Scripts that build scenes
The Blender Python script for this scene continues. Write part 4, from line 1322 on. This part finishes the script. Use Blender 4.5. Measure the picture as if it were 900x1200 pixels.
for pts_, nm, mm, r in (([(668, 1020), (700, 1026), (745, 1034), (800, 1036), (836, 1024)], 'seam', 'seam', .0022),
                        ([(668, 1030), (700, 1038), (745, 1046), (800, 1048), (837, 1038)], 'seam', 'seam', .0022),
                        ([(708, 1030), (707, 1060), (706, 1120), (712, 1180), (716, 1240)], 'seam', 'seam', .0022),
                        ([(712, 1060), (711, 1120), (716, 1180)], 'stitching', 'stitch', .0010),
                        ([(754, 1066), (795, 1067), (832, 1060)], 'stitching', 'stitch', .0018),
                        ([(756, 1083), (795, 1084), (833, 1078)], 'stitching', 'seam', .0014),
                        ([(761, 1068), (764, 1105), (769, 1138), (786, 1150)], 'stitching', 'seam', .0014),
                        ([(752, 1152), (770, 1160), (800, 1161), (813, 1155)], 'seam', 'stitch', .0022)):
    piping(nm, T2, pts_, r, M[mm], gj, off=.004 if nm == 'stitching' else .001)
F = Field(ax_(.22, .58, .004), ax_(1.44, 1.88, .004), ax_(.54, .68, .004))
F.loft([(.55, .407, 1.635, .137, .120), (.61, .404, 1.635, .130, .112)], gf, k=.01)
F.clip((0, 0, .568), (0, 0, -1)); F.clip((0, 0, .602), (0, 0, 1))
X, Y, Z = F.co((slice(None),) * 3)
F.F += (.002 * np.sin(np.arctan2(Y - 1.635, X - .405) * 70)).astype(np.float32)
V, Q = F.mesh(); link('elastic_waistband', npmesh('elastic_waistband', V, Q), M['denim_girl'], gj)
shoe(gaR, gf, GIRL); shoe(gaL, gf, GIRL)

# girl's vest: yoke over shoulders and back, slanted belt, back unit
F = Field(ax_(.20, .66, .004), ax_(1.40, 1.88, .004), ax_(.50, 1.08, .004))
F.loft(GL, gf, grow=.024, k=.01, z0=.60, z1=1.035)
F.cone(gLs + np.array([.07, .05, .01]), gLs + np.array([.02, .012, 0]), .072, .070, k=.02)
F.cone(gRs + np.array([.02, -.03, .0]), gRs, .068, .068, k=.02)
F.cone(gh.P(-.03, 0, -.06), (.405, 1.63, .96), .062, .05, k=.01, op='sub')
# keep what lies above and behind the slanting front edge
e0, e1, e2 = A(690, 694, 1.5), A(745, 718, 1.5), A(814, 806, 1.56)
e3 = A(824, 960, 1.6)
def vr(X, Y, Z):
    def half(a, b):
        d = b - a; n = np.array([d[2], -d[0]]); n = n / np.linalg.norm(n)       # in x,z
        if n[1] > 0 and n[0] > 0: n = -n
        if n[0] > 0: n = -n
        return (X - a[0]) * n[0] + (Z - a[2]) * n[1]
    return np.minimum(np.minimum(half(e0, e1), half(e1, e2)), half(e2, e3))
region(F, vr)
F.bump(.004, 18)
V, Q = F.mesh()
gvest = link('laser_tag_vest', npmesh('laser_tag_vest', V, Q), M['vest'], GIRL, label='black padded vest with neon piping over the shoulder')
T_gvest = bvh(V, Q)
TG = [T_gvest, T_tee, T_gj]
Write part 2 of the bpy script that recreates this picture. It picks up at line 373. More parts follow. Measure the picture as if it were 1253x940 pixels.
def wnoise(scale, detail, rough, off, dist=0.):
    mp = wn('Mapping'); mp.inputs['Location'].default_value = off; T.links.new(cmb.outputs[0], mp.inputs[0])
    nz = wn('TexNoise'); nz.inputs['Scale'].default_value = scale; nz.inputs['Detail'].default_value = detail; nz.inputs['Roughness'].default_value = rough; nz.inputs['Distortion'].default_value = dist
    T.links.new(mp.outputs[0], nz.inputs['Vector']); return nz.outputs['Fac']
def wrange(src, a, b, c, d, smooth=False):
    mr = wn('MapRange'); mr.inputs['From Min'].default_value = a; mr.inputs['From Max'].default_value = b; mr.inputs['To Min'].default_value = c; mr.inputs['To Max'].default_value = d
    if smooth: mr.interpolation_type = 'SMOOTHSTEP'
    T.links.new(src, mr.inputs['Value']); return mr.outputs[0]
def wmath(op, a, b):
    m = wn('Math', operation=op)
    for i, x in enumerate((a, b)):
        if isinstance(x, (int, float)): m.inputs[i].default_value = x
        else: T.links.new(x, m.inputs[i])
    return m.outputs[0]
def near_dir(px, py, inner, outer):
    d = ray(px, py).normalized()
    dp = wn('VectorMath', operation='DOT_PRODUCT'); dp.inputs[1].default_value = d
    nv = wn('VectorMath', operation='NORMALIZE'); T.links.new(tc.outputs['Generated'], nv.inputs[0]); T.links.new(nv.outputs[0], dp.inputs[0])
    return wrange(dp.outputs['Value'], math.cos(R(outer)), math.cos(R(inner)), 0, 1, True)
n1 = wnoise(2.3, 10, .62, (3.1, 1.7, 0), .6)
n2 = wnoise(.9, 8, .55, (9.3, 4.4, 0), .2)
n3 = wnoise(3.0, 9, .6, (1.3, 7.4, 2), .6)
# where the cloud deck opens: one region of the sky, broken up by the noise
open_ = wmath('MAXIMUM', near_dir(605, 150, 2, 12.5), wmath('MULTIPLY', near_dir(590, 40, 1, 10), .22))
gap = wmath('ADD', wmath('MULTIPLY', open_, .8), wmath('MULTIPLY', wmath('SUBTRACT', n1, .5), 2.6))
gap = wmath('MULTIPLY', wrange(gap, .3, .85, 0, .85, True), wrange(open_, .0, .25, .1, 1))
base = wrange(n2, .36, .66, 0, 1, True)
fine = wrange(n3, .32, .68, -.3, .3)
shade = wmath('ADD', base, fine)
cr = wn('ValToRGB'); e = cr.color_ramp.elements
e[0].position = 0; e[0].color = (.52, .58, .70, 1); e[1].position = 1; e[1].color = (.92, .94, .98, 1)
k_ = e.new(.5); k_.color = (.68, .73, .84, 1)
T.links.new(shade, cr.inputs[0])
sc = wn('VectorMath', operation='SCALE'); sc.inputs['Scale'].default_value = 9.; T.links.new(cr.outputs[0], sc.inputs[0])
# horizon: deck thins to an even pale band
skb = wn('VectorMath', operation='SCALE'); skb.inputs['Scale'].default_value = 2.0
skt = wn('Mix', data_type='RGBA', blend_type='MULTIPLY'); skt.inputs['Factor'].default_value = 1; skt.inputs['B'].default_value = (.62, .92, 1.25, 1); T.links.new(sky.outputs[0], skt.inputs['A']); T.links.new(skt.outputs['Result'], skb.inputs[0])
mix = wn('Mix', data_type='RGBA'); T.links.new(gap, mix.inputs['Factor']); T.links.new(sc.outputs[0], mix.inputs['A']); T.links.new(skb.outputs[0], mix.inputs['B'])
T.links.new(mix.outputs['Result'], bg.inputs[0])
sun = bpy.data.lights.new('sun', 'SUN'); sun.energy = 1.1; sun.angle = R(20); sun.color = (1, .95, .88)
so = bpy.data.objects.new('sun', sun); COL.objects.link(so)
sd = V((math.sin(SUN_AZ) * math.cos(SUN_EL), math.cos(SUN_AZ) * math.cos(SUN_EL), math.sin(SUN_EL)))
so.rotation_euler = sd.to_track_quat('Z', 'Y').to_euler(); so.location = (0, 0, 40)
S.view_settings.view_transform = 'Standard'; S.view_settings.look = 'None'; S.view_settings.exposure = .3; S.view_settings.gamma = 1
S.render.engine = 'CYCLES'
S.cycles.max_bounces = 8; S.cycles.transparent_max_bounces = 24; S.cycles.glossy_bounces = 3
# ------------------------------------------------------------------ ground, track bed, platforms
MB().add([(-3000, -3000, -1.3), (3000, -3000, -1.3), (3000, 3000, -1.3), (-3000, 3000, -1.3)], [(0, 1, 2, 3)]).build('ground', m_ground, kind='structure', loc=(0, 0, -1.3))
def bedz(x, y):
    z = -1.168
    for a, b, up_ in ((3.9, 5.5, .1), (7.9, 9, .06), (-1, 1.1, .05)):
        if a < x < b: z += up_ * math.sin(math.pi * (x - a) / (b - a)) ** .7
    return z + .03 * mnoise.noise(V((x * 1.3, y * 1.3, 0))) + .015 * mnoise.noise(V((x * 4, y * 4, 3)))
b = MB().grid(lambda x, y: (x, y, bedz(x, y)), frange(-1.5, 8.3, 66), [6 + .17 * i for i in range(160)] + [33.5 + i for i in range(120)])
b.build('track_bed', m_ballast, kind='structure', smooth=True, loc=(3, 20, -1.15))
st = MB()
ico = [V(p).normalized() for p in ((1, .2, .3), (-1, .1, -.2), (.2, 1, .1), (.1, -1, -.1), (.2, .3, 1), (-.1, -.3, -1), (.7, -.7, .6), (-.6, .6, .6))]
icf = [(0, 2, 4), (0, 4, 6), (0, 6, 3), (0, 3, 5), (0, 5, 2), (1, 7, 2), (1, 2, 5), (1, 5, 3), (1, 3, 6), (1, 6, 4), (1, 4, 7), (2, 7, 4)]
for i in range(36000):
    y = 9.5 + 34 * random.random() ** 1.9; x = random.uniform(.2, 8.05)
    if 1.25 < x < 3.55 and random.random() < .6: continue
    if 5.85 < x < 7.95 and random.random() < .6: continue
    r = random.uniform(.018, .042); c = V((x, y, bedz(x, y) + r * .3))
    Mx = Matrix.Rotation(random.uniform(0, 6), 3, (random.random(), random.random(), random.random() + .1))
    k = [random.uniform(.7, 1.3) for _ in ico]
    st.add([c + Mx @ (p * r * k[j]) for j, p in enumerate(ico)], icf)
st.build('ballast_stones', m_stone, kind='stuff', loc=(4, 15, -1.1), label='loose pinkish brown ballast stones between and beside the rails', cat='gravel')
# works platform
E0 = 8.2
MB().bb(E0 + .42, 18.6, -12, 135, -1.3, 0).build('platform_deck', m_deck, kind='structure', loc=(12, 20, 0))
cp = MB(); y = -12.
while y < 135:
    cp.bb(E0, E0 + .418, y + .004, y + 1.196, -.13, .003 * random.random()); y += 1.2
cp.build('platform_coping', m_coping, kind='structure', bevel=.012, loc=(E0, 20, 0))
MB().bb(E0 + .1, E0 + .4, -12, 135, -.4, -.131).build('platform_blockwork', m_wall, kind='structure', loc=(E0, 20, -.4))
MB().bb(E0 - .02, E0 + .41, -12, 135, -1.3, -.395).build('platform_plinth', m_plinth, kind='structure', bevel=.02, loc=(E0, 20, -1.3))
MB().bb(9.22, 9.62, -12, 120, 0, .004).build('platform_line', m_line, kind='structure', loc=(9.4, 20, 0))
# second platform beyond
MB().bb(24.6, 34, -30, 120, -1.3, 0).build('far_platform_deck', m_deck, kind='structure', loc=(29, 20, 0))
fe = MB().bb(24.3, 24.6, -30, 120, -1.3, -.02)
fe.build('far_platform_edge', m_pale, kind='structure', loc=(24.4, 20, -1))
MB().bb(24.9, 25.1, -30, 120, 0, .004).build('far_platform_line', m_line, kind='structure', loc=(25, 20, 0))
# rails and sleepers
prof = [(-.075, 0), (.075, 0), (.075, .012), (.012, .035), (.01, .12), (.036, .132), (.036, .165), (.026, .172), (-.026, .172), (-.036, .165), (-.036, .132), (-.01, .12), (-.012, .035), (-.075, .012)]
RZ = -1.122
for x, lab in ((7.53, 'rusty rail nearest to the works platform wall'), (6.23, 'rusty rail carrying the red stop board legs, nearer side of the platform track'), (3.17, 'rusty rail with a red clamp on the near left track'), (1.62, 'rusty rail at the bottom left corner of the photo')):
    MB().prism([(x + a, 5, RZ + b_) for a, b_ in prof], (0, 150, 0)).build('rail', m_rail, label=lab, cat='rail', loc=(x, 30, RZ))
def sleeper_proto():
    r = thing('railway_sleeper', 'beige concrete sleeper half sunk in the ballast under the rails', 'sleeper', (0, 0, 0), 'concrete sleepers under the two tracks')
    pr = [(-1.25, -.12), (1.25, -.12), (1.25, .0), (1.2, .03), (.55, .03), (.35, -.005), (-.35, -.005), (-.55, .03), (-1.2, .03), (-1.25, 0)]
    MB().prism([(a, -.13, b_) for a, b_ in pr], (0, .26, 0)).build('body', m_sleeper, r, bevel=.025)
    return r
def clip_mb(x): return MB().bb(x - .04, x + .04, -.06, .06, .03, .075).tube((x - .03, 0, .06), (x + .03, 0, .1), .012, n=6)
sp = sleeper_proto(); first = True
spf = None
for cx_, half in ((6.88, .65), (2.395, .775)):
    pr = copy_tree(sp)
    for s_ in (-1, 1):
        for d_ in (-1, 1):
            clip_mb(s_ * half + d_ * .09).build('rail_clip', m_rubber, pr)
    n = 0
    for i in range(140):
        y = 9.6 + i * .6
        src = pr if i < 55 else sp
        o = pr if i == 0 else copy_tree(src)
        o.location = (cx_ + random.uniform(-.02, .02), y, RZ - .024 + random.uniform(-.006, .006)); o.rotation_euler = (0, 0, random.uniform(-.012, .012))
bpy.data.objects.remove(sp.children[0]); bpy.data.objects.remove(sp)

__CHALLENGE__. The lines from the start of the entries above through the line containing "shoe(gaR, gf, GIRL); shoe(gaL, gf, GIRL)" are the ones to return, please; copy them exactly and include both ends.

__RESULT FOR THIS EXERCISE__.
The Blender Python script for this scene continues. Write part 4, from line 1322 on. This part finishes the script. Use Blender 4.5. Measure the picture as if it were 900x1200 pixels.
for pts_, nm, mm, r in (([(668, 1020), (700, 1026), (745, 1034), (800, 1036), (836, 1024)], 'seam', 'seam', .0022),
                        ([(668, 1030), (700, 1038), (745, 1046), (800, 1048), (837, 1038)], 'seam', 'seam', .0022),
                        ([(708, 1030), (707, 1060), (706, 1120), (712, 1180), (716, 1240)], 'seam', 'seam', .0022),
                        ([(712, 1060), (711, 1120), (716, 1180)], 'stitching', 'stitch', .0010),
                        ([(754, 1066), (795, 1067), (832, 1060)], 'stitching', 'stitch', .0018),
                        ([(756, 1083), (795, 1084), (833, 1078)], 'stitching', 'seam', .0014),
                        ([(761, 1068), (764, 1105), (769, 1138), (786, 1150)], 'stitching', 'seam', .0014),
                        ([(752, 1152), (770, 1160), (800, 1161), (813, 1155)], 'seam', 'stitch', .0022)):
    piping(nm, T2, pts_, r, M[mm], gj, off=.004 if nm == 'stitching' else .001)
F = Field(ax_(.22, .58, .004), ax_(1.44, 1.88, .004), ax_(.54, .68, .004))
F.loft([(.55, .407, 1.635, .137, .120), (.61, .404, 1.635, .130, .112)], gf, k=.01)
F.clip((0, 0, .568), (0, 0, -1)); F.clip((0, 0, .602), (0, 0, 1))
X, Y, Z = F.co((slice(None),) * 3)
F.F += (.002 * np.sin(np.arctan2(Y - 1.635, X - .405) * 70)).astype(np.float32)
V, Q = F.mesh(); link('elastic_waistband', npmesh('elastic_waistband', V, Q), M['denim_girl'], gj)
shoe(gaR, gf, GIRL); shoe(gaL, gf, GIRL)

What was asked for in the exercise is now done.